Since the ELA and math Common Core standards were implemented in New York schools in 2012, the growing opt-out movement has been attributed to the concerns of parents and teachers about the value and the difficulty of the tests. Many have spoken out against the Common Core curriculum, saying that the material and exams are developmentally inappropriate for students and fail to adequately assess teachers’ effectiveness.

“We use the information from the assessments that students take,” Schools Superintendent David Weiss said. “That information would be much more useful for us if all students took the assessments. Clearly, the State Education [Department] has a ways to go both in improving the assessments and in restoring parents’ confidence. They need to permanently separate measuring student performance from APPR” — the Annual Professional Performance Review, the process by which teachers and principals are evaluated on an annual basis — “They have to reduce the length of testing and move to an adaptive model that adjusts to students’ ability level.”

Matt Adler, a Seaford High School math teacher, has kept his son, a fifth-grader at East Elementary School, out of the tests for the past two years.
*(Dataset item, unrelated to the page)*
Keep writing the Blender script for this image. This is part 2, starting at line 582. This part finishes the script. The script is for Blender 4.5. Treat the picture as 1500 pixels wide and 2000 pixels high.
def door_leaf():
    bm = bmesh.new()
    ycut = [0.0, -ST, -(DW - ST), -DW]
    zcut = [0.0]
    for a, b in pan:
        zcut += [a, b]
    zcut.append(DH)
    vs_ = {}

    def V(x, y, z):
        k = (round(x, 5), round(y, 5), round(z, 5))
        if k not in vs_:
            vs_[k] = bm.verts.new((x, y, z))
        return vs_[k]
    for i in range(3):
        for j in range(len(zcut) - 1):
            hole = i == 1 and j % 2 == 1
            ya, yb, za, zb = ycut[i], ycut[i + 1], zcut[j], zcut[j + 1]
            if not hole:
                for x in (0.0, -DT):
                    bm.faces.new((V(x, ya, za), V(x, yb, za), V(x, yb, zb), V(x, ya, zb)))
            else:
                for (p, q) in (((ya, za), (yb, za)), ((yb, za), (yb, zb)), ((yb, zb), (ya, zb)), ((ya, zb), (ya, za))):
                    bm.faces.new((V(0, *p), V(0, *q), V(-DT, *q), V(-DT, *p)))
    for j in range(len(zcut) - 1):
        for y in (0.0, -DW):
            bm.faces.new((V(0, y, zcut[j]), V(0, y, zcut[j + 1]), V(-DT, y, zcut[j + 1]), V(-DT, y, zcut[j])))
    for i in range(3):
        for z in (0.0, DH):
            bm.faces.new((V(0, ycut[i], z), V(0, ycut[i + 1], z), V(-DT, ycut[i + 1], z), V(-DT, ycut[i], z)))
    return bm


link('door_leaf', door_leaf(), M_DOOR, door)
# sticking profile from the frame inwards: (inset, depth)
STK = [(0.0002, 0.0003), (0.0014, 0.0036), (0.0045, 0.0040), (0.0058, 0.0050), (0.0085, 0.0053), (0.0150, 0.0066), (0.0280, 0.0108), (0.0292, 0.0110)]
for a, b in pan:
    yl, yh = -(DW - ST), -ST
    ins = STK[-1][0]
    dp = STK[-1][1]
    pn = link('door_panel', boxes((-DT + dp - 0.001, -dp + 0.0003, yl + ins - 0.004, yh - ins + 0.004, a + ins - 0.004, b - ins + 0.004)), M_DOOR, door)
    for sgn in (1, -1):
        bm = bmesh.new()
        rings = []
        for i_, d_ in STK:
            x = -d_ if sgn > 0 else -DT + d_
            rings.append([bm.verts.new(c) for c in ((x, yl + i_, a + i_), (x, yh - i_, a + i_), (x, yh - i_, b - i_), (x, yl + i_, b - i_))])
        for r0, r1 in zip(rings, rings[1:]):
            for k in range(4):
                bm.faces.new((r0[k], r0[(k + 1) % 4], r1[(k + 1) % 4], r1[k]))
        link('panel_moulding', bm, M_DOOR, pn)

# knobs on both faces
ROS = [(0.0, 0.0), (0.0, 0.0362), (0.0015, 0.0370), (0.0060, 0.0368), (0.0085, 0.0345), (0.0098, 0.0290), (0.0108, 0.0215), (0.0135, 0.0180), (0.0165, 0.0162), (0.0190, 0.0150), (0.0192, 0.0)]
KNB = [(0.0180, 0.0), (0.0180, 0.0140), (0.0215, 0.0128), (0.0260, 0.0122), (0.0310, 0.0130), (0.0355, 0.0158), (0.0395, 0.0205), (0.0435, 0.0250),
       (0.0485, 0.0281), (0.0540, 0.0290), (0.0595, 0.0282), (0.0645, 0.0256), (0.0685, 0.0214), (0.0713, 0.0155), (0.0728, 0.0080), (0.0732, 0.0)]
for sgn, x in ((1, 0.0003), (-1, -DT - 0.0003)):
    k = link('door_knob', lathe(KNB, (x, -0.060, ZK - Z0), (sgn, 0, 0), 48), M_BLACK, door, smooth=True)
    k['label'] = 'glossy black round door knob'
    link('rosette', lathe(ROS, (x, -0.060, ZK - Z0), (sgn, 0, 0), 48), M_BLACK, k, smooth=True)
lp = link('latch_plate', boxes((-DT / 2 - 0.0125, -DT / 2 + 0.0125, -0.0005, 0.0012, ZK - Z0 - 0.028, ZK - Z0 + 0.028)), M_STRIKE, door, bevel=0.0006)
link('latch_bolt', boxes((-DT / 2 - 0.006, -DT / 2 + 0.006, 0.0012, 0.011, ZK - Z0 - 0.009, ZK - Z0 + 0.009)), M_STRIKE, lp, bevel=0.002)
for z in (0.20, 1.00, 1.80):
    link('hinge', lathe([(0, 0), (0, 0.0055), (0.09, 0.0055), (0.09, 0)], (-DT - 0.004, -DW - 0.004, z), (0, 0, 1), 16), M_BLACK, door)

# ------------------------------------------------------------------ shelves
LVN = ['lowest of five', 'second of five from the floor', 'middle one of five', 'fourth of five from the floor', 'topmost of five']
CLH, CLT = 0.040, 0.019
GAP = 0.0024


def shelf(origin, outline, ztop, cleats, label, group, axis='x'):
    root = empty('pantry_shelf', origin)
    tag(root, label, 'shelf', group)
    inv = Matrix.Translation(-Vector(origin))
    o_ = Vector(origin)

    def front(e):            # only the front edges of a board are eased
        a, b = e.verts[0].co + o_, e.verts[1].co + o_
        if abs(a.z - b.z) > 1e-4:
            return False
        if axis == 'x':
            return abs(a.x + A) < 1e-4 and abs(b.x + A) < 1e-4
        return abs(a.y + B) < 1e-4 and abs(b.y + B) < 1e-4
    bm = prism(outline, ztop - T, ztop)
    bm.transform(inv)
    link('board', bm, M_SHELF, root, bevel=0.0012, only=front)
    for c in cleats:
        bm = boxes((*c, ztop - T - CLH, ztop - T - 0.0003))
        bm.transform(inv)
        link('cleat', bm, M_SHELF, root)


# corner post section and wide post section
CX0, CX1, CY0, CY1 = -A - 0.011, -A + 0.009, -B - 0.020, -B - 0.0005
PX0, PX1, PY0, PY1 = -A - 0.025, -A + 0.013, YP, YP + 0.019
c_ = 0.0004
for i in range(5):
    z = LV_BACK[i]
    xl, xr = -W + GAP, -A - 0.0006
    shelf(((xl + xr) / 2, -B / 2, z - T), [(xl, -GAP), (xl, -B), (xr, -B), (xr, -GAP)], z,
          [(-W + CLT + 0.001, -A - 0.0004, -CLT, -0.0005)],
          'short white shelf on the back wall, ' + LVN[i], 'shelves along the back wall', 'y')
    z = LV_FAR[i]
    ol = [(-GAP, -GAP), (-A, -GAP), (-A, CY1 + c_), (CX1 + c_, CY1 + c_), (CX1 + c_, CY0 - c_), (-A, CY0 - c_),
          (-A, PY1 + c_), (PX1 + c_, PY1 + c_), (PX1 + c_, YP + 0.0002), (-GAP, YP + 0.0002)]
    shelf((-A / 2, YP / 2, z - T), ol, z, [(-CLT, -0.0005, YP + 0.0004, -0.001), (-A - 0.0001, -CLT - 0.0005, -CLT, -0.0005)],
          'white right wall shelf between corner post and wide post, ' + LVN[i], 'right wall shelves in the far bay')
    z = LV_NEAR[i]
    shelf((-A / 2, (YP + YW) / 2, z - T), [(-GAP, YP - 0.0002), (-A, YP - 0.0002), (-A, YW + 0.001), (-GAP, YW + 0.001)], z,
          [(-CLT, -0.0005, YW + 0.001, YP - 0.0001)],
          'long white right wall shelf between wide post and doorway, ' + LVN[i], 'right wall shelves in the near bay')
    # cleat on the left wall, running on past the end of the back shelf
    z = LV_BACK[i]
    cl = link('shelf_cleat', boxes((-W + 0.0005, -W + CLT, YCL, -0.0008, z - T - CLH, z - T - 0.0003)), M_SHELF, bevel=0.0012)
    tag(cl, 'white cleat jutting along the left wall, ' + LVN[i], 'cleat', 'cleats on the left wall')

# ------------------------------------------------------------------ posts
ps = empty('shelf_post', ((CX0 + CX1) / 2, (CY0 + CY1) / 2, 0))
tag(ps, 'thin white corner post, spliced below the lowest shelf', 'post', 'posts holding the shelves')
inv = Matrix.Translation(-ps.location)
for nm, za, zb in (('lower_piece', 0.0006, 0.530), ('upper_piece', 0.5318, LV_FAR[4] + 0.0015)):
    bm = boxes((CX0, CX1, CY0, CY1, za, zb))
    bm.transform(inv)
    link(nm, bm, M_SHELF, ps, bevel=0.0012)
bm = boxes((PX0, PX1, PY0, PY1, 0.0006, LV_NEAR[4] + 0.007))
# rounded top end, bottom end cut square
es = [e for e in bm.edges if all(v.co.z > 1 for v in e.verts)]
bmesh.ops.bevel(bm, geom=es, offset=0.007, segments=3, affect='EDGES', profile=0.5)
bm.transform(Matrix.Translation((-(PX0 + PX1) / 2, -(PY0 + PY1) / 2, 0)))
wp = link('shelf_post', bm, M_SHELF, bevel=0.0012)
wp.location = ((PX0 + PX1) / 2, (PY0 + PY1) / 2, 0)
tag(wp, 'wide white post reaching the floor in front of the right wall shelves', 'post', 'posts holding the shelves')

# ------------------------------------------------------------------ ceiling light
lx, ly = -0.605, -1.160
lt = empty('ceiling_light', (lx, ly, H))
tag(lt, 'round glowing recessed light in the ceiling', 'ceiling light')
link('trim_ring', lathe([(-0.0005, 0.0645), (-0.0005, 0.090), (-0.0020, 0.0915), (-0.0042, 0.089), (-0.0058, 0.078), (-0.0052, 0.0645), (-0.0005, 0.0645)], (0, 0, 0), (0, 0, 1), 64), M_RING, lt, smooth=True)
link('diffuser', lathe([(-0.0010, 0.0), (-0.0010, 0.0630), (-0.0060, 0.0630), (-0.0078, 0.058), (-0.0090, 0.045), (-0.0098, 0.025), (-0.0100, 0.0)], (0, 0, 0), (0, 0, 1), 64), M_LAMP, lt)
He said he believes that parts of the Common Core curriculum do not match students’ abilities, and that the testing is detrimental to their learning.

“Our kids lost a week of instruction this past week because they spent three days testing,” Adler said. He emphasized that before the exams are administered, the students focus on test preparation rather than actual subject matter.

Adler added that the state does not release exam results until the year after students take them, when they have moved on to the next grade, so teachers and parents are unable to use the information to help them.

“The test questions do not get released, so where is the educational purpose in the classroom and the instruction?” Adler said.

He also noted that there has been a lack of progress in improving the tests on the state level, despite all the complaints. “Nothing has changed,” he said. “If anything, [the State Education Department] made it worse with the untimed exams, so there’s more stress for the kids.” Last year, the department removed time constraints so that students could spend as much time as they needed on the tests.

The Education Department also reduced the number of questions on the exams, and instituted a four-year moratorium on using test scores to evaluate teacher performances. But many believe that more changes are needed.

Rich Napolitano, father of a fourth grader at Lindell Elementary School and a teacher in Suffolk County for 25 years, contributes to a Facebook page called Long Beach Opt Out/Refuse the Common Core Information.

“I didn’t like what education was becoming, and decided I wanted to get involved here in Long Beach,” Napolitano said.

“I taught in middle schools for 17 years, and I watched these tests come up and I watched how it changed education. Schools were becoming test-centered, not child-centered.”

Gerri Maquet, co-president of the Long Beach Central Council PTA, did not respond to the Herald’s request for comment.

The focus of the Common Core standards, Adler said believes, should lie in the subject matter. “We have a philosophy from our state where the test is driving the curriculum,” he said. “The curriculum should drive the assessment, [instead of] the assessment driving the curriculum.”